While you’re considering how your site will attract customers, think very literally about how they will access the shop. There might be certain ingress and egress requirements that make or break a deal.

“You can fall in love with a piece of property that has tons of cars coming by,” Frey says. “But if people can't get to a light and make a turn to get to you, then you’re going to find yourself in trouble there.”

Mindset: Shift Your Leadership

The operator of one store is often the day-to-day manager as well. There’s an important transition that takes place when that operator starts to oversee a bigger network of shops. That day-to-day work is delegated.

Being able to transfer your day-to-day expertise and management doesn’t happen naturally. In many cases, you need to think and plan a strategy to delegate duties to your management team. The mindset challenge for the operator is to really change the way they work on perfecting their enterprise.

“That is a very hard leap for a successful entrepreneur who’s been doing it one way, and then realizes that they might have to let go of some of that stuff because they can’t get that overextended,” Conner says.

It’s about trusting the managers that you’ve put into place and believing in the process that you’ve built in the company, Conner says. The upshot is that the processes that support growth are often in place for successful businesses. After working with multiple leaders going through this transition, Conner says that growth is no accident—it’s the goal.

Conner’s advice is to trust what you’ve built.

“You’re going to have to have an incredible belief in yourself and your team that you’ve got the right group to get it done,” he says.

  • Buying Commercial Real Estate—Pros and Cons


    • Equity in the property builds over time
    •  Asset value appreciates over time
    • Potential for rental income
    • Tax breaks for interest, depreciation and non-mortgage expenses
    • Control of the property


    • Up-front downpayment
    • Difficult financing eligibility
    • Prepayment penalties on loans
    • Liability insurance required
    • Potential for loss of liquidity or capital

    Source: ValuePenguin (site)


Method: Buy or Lease?

Buying or leasing can depend on your personal preference, your initial investment abilities, your exit plans, and a lot of other factors.

Outright ownership of a property can be a good investment if it’s a good fit. At the end of a career, the owner could sell the business and retain the property for some partial income.
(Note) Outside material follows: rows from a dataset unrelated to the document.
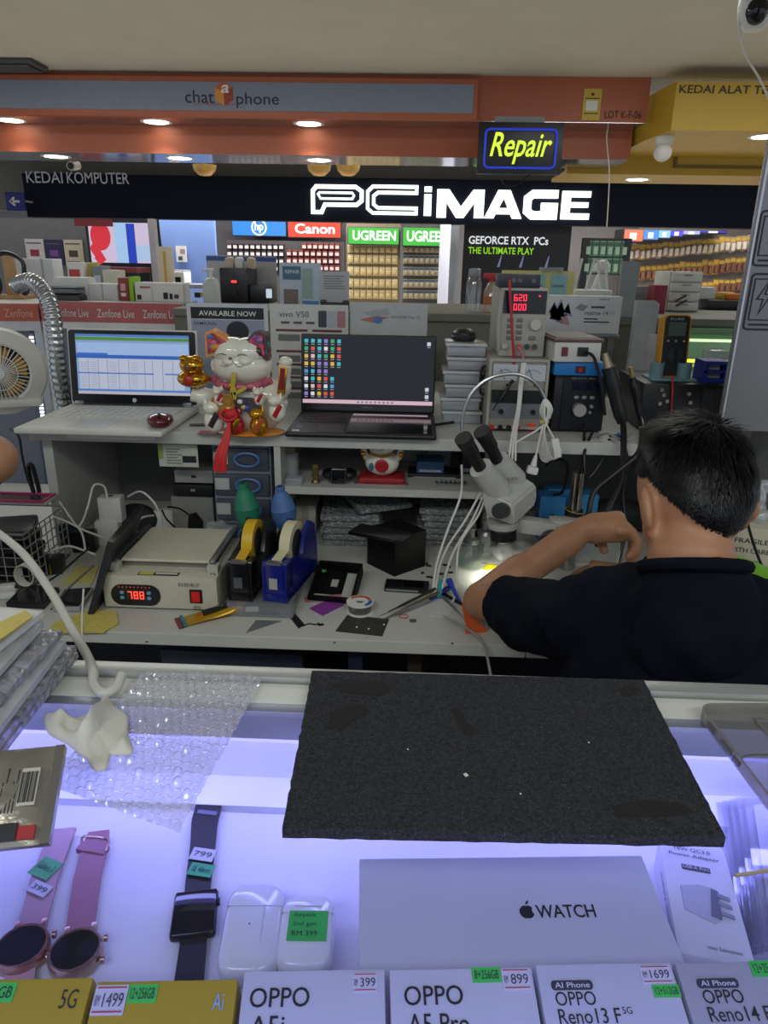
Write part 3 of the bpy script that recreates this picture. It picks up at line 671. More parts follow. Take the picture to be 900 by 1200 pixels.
for i in range(7): part(t, 'plastic_sleeve', G().box((0, .06, h * .5 + i * h * .06), (w * .94, .1, .003), (random.uniform(-.1, .1), random.uniform(-.04, .04), random.uniform(-.1, .1))), M('#74777c', .15), smooth=False)
# soap bottle
f = Fr(249, 357, Y=2.85)
t = thing('pump_bottle', 'white pump soap bottle beside the black machine', 'bottle', (f.b.x, 2.85, CT))
part(t, 'body', G().lathe([(.0, 0), (.03, 0), (.033, .01), (.033, .075), (.026, .092), (.012, .1), (0, .1)]), M('#c3c6c2', .4))
part(t, 'pump', G().cyl((0, 0, .1), (0, 0, .128), .007).cyl((-.03, 0, .128), (.012, 0, .128), .006), WHITE)
# black coffee-like machine
f = Fr(283, 357, Y=3.0)
t = thing('black_machine', 'black boxy machine with a red indicator behind the first poster', 'machine', (f.b.x, 3.0, CT))
H_ = f.z(314) + f.b.z - CT; H2 = f.z(334) + f.b.z - CT
part(t, 'tower', G().bx(f.x(259), f.x(291), 0, .2, 0, H_, .006), M('#121318', .35)); part(t, 'side_unit', G().bx(f.x(291), f.x(315), .02, .2, 0, H2, .006), M('#16171c', .3))
part(t, 'dial', G().cyl((f.x(276), -.006, H_ * .66), (f.x(276), 0, H_ * .66), .018), M('#2a2c33', .3)); part(t, 'indicator', G().bx(f.x(273), f.x(279), -.009, -.005, H_ * .58, H_ * .64), M('#ff3a30', e=2.0))
part(t, 'knob', G().cyl((f.x(276), -.012, H_ * .3), (f.x(276), 0, H_ * .3), .011), BLACK); part(t, 'side_window', G().bx(f.x(318) - .02, f.x(318), .0, .02, H2 * .3, H2 * .8), M('#cfe0f2', e=.7))
f = Fr(278, 316, Y=3.06)
for k, (px, hx, lb) in enumerate(((268, '#c9b59a', 'tan paper bag on top of the black machine, left'), (279, '#d6d4d2', 'white crumpled bag on top of the black machine, middle'), (293, '#bfae92', 'tan and blue card on top of the black machine, right'))):
    g = G().box((0, 0, .02), (.035, .05, .045), (.05, .1 * (k - 1), .1), .01); solo('paper_bag', lb, 'bag', g, M(hx, .6, bump=.3), (f.x(px) + f.b.x, 3.09, CT + H_ - .002), group='bags on the black machine')
b, w, h = plane(251, 300, 330, 333, 3.35)
t = poster('header_card', 'pale card with blue strip standing behind the black machine', 'card', Vector((b.x, 3.24, CT)), w, h + b.z - CT, .006, M('#b4b4b4', .6)); hh = h + b.z - CT
rect(t, 'blue_strip', -w / 2, w / 2, hh * .88, hh * .98, -.0005, M('#3a55a0', .5))
b, w, h = plane(222, 338, 245, 358, 2.95)
t = poster('small_screen', 'small picture card in violet and green left of the pump bottle', 'card', Vector((b.x, 2.95, CT)), w, h + b.z - CT, .01, M('#8fa5dc', e=.5)); rect(t, 'picture', -w * .2, w * .1, h * .3, h * .6, -.001, INK); rect(t, 'picture', w * .1, w * .3, h * .35, h * .6, -.001, M('#b5b53a', .5))
# repair flyer monitor & white card holder
b, w, h = plane(328, 308, 376, 358, 2.82)
hh = h + b.z - CT
t = poster('flyer_stand', 'flyer stand with teal header and phone picture behind the second poster', 'flyer', Vector((b.x, 2.82, CT)), w, hh, .012, M('#b6c3cf', .5), rx=-.05)
rect(t, 'header', -w * .42, w * .02, hh * .62, hh * .92, -.0005, M('#3f6d84', .5)); text(t, 'REPAIR', -w * .36, -.002, hh * .76, hh * .84, -.0018, PAPER, bold=.01)
rect(t, 'phone_picture', w * .05, w * .3, hh * .2, hh * .88, -.0005, M('#8aa59c', .3), .002, .004); rect(t, 'print_block', -w * .4, -w * .05, hh * .02, hh * .4, -.0005, M('#7a6a66', .6)); rect(t, 'print_block', w * .05, w * .45, hh * .02, hh * .14, -.0005, M('#4a86c0', .6))
b, w, h = plane(376, 318, 409, 358, 2.8); hh = h + b.z - CT
t = poster('paper_sheet', 'white printed sheet in a black holder behind the second poster', 'paper', Vector((b.x, 2.8, CT)), w, hh, .004, M('#b7bac0', .7), rx=-.06)
glyphs(t, -w * .4, w * .4, hh * .5, hh * .9, 6, -.0003, M('#80848c', .6)); part(t, 'holder', G().bx(-w * .5, -w * .3, -.02, .01, 0, hh * .22, .003).bx(w * .3, w * .5, -.02, .01, 0, hh * .22, .003).bx(-w * .5, w * .5, -.02, .01, 0, .02), BLACK)

# bottles on the grey counter
f = Fr(554, 363, Y=2.7)
t = thing('water_bottle', 'clear water bottle with grey cap on the grey counter', 'bottle', (f.b.x, 2.7, CT))
hh = f.z(314) + f.b.z - CT; r = f.u * 9
part(t, 'body', G().lathe([(0, 0), (r, 0), (r, hh * .68), (r * .8, hh * .78), (r * .75, hh * .8), (0, hh * .8)]), clear('bottle_plastic', (.86, .9, .95), .05, .14, .12)); part(t, 'cap', G().lathe([(r * .8, hh * .8), (r * .85, hh * .82), (r * .8, hh * .97), (r * .5, hh), (0, hh)]), M('#8f9297', .25, .3))
f = Fr(574, 363, Y=2.72)
t = thing('spray_bottle', 'clear spray bottle with red trigger beside the water bottle', 'bottle', (f.b.x, 2.72, CT)); hh = f.z(320) + f.b.z - CT
part(t, 'body', G().lathe([(0, 0), (.026, 0), (.026, hh * .55), (.01, hh * .78), (0, hh * .78)]), clear('bottle_orange', (.9, .75, .62), .08, .1, .3, (.75, .6, .5))); part(t, 'trigger', G().bx(-.03, .012, -.008, .008, hh * .85, hh, .003).cyl((0, 0, hh * .75), (0, 0, hh * .88), .008), RED); part(t, 'band', G().lathe([(.0265, hh * .2), (.0265, hh * .42)]), M('#b0653e', .5))
# cards in yellow rack
b, w, h = plane(587, 317, 672, 346, 2.85); hh = h + b.z - CT
t = poster('card_rack', 'cream rack holding three pale blue cards behind the power supply', 'rack', Vector((b.x, 2.85, CT)), w, hh, .02, M('#d3ca84', .5), rx=-.1)
for i in range(3): rect(t, 'blue_card', -w * .42 + (i * .3) * w, -w * .42 + (i * .3 + .22) * w, hh * .3, hh * .92, -.001, M('#8fc0c4', .5), .003); rect(t, 'card_line', -w * .4 + (i * .3) * w, -w * .4 + (i * .3 + .16) * w, hh * .6, hh * .66, -.005, M('#5a8f98', .5))
t = thing('tape_roll', 'grey hoop of tape lying on top of the cream card rack', 'tape', Vector((W(646, 315, Y=2.88).x, 2.88, CT + hh * .985)))
part(t, 'roll', G().lathe([(.03, 0), (.045, 0), (.045, .014), (.03, .014), (.03, 0)], n=24), GREY); part(t, 'core', G().lathe([(.026, 0), (.03, 0), (.03, .013), (.026, .013), (.026, 0)], n=24), PAPER)
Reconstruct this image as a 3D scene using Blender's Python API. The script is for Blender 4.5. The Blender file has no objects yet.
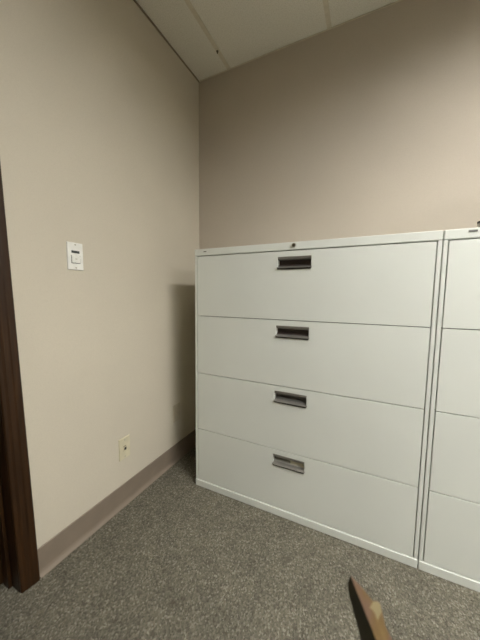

Leasing has become more common and could allow for an operator to get into a more suitable shop space, Frey says.

“I think if you are a single store operator, maybe the best way to go might be a lease property,” he says. “Or certainly finding a building that’s already there that you can convert. Maybe not go too far into debt with the property.”

There can be many moving parts during a lease negotiation, but Frey says operators should pay attention to exit options—starting after the first 10 years or so—and the assignment provisions in the event that you sell the business.

If your wish list for building attributes is a high priority, think about leasing property and building to suit.

“A single store operator, nine times out of 10, might find a long-term lease and then build what they want so that they can cross that off the list,” Frey says.